⟨
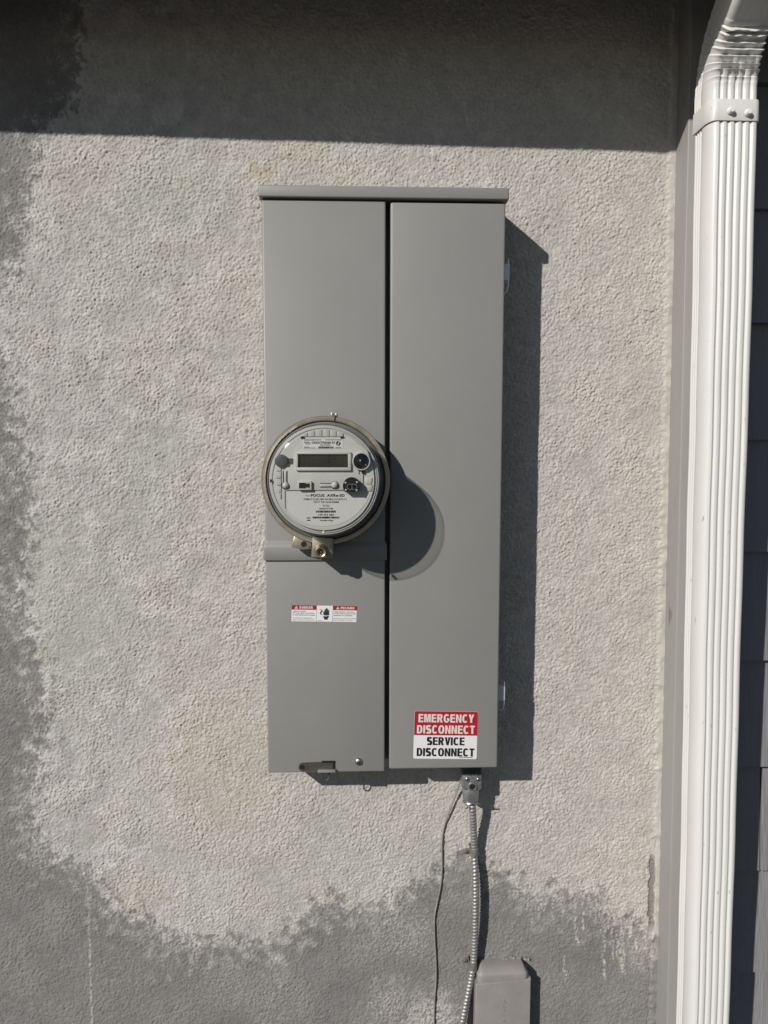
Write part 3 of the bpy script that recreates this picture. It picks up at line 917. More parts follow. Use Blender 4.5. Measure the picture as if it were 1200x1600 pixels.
# padlock hasp at the lower left corner
def Hh(x, y, Y=-D-0.001): return P(455+x/9.23, 1170+y/9.23, Y)
hp = bmesh.new()
out = []
for k in range(9):
    a_ = math.pi/2+math.pi*k/8
    p = Hh(165+60*math.cos(a_), 262-60*math.sin(a_)); out.append((p[0], p[2]))
for (x, y) in ((400, 318), (610, 296), (612, 182), (440, 196), (400, 192)):
    p = Hh(x, y); out.append((p[0], p[2]))
add_prism(hp, out, -D-0.0016, -D+0.004)
hasp = finish('hasp', hp, M['hasp'], pan, smooth=False)
c = Hh(160, 262); disc('padlock_hole', c, 0.0037, -D-0.0020, -D, M['hole'], hasp, 20)
p0, p1 = Hh(385, 325), Hh(640, 288); box('tab', p0[0], p1[0], -D-0.0060, -D-0.0012, p0[2]-0.0004, p1[2], M['box'], hasp, 0.0008)
p0, p1 = Hh(440, 202), Hh(628, 174); box('slot', p0[0], p1[0], -D-0.0019, -D, p0[2], p1[2], M['hole'], hasp)
p0, p1 = Hh(598, 290), Hh(622, 176); box('slot', p0[0], p1[0], -D-0.0021, -D, p0[2], p1[2], M['hole'], hasp)
# seal loop hanging below it
c = P(508.6, 1214, -0.074)
hp = bmesh.new()
pth = [(c[0]-0.0052, -0.074, Z0+0.002)]+[(c[0]+0.0052*math.cos(t), -0.074, c[2]+0.0052*math.sin(t)) for t in np.linspace(math.pi, 2*math.pi, 11)]+[(c[0]+0.0052, -0.074, Z0+0.002)]
add_tube(hp, pth, 0.0011, 8)
finish('seal_loop', hp, M['hasp'], pan)  # dark hasp metal stands in for the shade on the loop

# ---- danger sticker
def quad_map(corners, Y):
    (tl, tr_, br, bl) = [np.array(c, float) for c in corners]
    def f(u, v):                                # v down
        a_ = tl*(1-u)+tr_*u; b_ = bl*(1-u)+br*u
        p = a_*(1-v)+b_*v
        return P(p[0], p[1], Y)
    return f
cs = [(450+62/10.43, 935+110/10.43), (450+1123/10.43, 935+127/10.43), (450+1114/10.43, 935+386/10.43), (450+54/10.43, 935+373/10.43)]
YS = -D-0.0004
q0 = quad_map(cs, YS); q1 = quad_map(cs, YS-0.0003); q2 = quad_map(cs, YS-0.0006); q3 = quad_map(cs, YS-0.0008)
def sub(q, u0, v0, u1, v1): return lambda a, b: q(u0+(u1-u0)*a, v1+(v0-v1)*b)
stk = flat('danger_sticker', [q0(0, 1), q0(1, 1), q0(1, 0), q0(0, 0)], M['label_white'], pan)
stk['label'] = 'small white and red danger sticker in two languages'
def D_(x0, y0, x1, y1): return ((x0-58)/1061, (y0-110)/262, (x1-58)/1061, (y1-110)/262)
for (x0, x1) in ((58, 462), (730, 1119)):
    a_ = D_(x0, 110, x1, 180); flat('red_band', [q1(a_[0], a_[3]), q1(a_[2], a_[3]), q1(a_[2], a_[1]), q1(a_[0], a_[1])], M['sticker_red'], stk)
for u_ in (0.380, 0.630): rects('divider', [(u_, 0, u_+0.003, 1)], q1, M['ink_grey'], stk)
for (x0, x1, tx0, tx1, s) in ((105, 162, 186, 402, 'DANGER'), (782, 836, 856, 1078, 'PELIGRO')):
    a_ = D_(x0, 118, x1, 166)
    flat('warning_triangle', [q2(a_[0], a_[3]), q2(a_[2], a_[3]), q2((a_[0]+a_[2])/2, a_[1])], M['sticker_pink'], stk)
    m_ = (a_[0]+a_[2])/2
    rects('exclamation_mark', [(m_-0.003, a_[1]+0.07, m_+0.003, a_[3]-0.07), (m_-0.003, a_[3]-0.05, m_+0.003, a_[3]-0.02)], q3, M['sticker_red'], stk)
    b_ = D_(tx0, 124, tx1, 164); capitals(s, sub(q2, *b_), M['sticker_pink'], stk, 0.14)
for (x0, x1, y0, y1, s, bo) in ((75, 290, 197, 219, 'Hazardous Voltage.', .012), (75, 436, 226, 248, 'Will cause death, serious injury,', .012), (75, 436, 256, 278, 'or substantial property damage.', .012),
        (75, 396, 304, 328, 'Turn off power supplying this', 0), (75, 430, 336, 358, 'equipment before working inside.', 0),
        (738, 1078, 197, 221, 'Voltaje peligroso. Causar\u00e1 la', .012), (738, 1108, 226, 250, 'muerte, lesiones graves o da\u00f1o', .012), (738, 1052, 256, 280, 'substancial a la propiedad.', .012),
        (738, 1108, 304, 326, 'Desconecte el suministro de energ\u00eda', 0), (738, 1062, 334, 356, 'antes de trabajar en el equipo.', 0)):
    lettering(s, sub(q2, *D_(x0, y0, x1, y1)), M['ink_soft'], stk, bo)
def hp_(x, y):
    a_ = D_(x, y, x, y); return q2(a_[0], a_[1])
hand = bmesh.new()
def hpoly(pts):
    hand.faces.new([hand.verts.new(hp_(*p)) for p in pts])
for (x0, y0, x1, y1, wd) in ((583, 252, 581, 200, 11), (602, 250, 600, 164, 13), (622, 246, 621, 146, 13), (641, 248, 643, 156, 13), (659, 256, 664, 178, 11)):
    hpoly([(x0-wd/2-1, y0), (x0+wd/2+1, y0), (x1+wd/2, y1+5), (x1+wd/5, y1), (x1-wd/5, y1), (x1-wd/2, y1+5)])
hpoly([(577, 250), (666, 250), (668, 268), (640, 262), (628, 274), (612, 262), (598, 270), (584, 262), (577, 258)])
hpoly([(575, 276), (592, 284), (606, 278), (622, 290), (640, 276), (666, 280), (664, 294), (646, 312), (646, 336), (590, 336), (590, 310), (577, 296)])
hpoly([(516, 164), (552, 182), (562, 206), (546, 216), (534, 222), (540, 236), (556, 258), (538, 258), (522, 240), (520, 218), (540, 204), (546, 196), (540, 190), (512, 172)])
finish('shock_symbol', hand, M['ink'], stk, smooth=False)
rects('lettering', [D_(488, 352, 556, 358)], q2, M['ink_grey'], stk)

# ---- emergency disconnect sticker
def E_(x, y): return (640+x/10.435, 1105+y/10.435)
ce = [E_(80, 60), E_(1113, 72), E_(1093, 848), E_(58, 838)]
q0 = quad_map(ce, YS); q1 = quad_map(ce, YS-0.0003); q2 = quad_map(ce, YS-0.0006)
def rnd(q, u0, v0, u1, v1, ru, rv, top=True, bot=True):
    p = []
    def arc(cu, cv, a0):
        for k in range(6):
            a_ = a0+math.pi/2*k/5
            p.append(q(cu+ru*math.cos(a_), cv+rv*math.sin(a_)))
    if bot: arc(u1-ru, v1-rv, 0); arc(u0+ru, v1-rv, math.pi/2)
    else: p.append(q(u1, v1)); p.append(q(u0, v1))
    if top: arc(u0+ru, v0+rv, math.pi); arc(u1-ru, v0+rv, 1.5*math.pi)
    else: p.append(q(u0, v0)); p.append(q(u1, v0))
    return p
est = flat('emergency_sticker', rnd(q0, 0, 0, 1, 1, 0.022, 0.03), M['label_white'], pan)
est['label'] = 'white and red sticker reading EMERGENCY DISCONNECT, SERVICE DISCONNECT'
flat('red_band', rnd(q1, 0.003, 0.004, 0.997, 0.506, 0.022, 0.03, True, False), M['sticker_red'], est)
for (s, u0, v0, u1, v1, mt_) in (('EMERGENCY', .066, .064, .938, .236, 'sticker_pink'), ('DISCONNECT', .047, .298, .955, .470, 'sticker_pink'),
                                 ('SERVICE', .208, .545, .80, .712, 'ink'), ('DISCONNECT', .052, .775, .955, .945, 'ink')):
    capitals(s, sub(q2, u0, v0, u1, v1), M[mt_], est)
rects('lettering', [(.72+.024*k, .955, .72+.024*k+.017, .972) for k in range(9)], q2, M['ink_grey'], est)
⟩
What is needed
Every line from the top of the material above through the line with "finish('seal_loop', hp, M['hasp'], pan)" should be duplicated exactly, please; leave out the pictures.

Written answer
Write part 3 of the bpy script that recreates this picture. It picks up at line 917. More parts follow. Use Blender 4.5. Measure the picture as if it were 1200x1600 pixels.
# padlock hasp at the lower left corner
def Hh(x, y, Y=-D-0.001): return P(455+x/9.23, 1170+y/9.23, Y)
hp = bmesh.new()
out = []
for k in range(9):
    a_ = math.pi/2+math.pi*k/8
    p = Hh(165+60*math.cos(a_), 262-60*math.sin(a_)); out.append((p[0], p[2]))
for (x, y) in ((400, 318), (610, 296), (612, 182), (440, 196), (400, 192)):
    p = Hh(x, y); out.append((p[0], p[2]))
add_prism(hp, out, -D-0.0016, -D+0.004)
hasp = finish('hasp', hp, M['hasp'], pan, smooth=False)
c = Hh(160, 262); disc('padlock_hole', c, 0.0037, -D-0.0020, -D, M['hole'], hasp, 20)
p0, p1 = Hh(385, 325), Hh(640, 288); box('tab', p0[0], p1[0], -D-0.0060, -D-0.0012, p0[2]-0.0004, p1[2], M['box'], hasp, 0.0008)
p0, p1 = Hh(440, 202), Hh(628, 174); box('slot', p0[0], p1[0], -D-0.0019, -D, p0[2], p1[2], M['hole'], hasp)
p0, p1 = Hh(598, 290), Hh(622, 176); box('slot', p0[0], p1[0], -D-0.0021, -D, p0[2], p1[2], M['hole'], hasp)
# seal loop hanging below it
c = P(508.6, 1214, -0.074)
hp = bmesh.new()
pth = [(c[0]-0.0052, -0.074, Z0+0.002)]+[(c[0]+0.0052*math.cos(t), -0.074, c[2]+0.0052*math.sin(t)) for t in np.linspace(math.pi, 2*math.pi, 11)]+[(c[0]+0.0052, -0.074, Z0+0.002)]
add_tube(hp, pth, 0.0011, 8)
finish('seal_loop', hp, M['hasp'], pan)  # dark hasp metal stands in for the shade on the loop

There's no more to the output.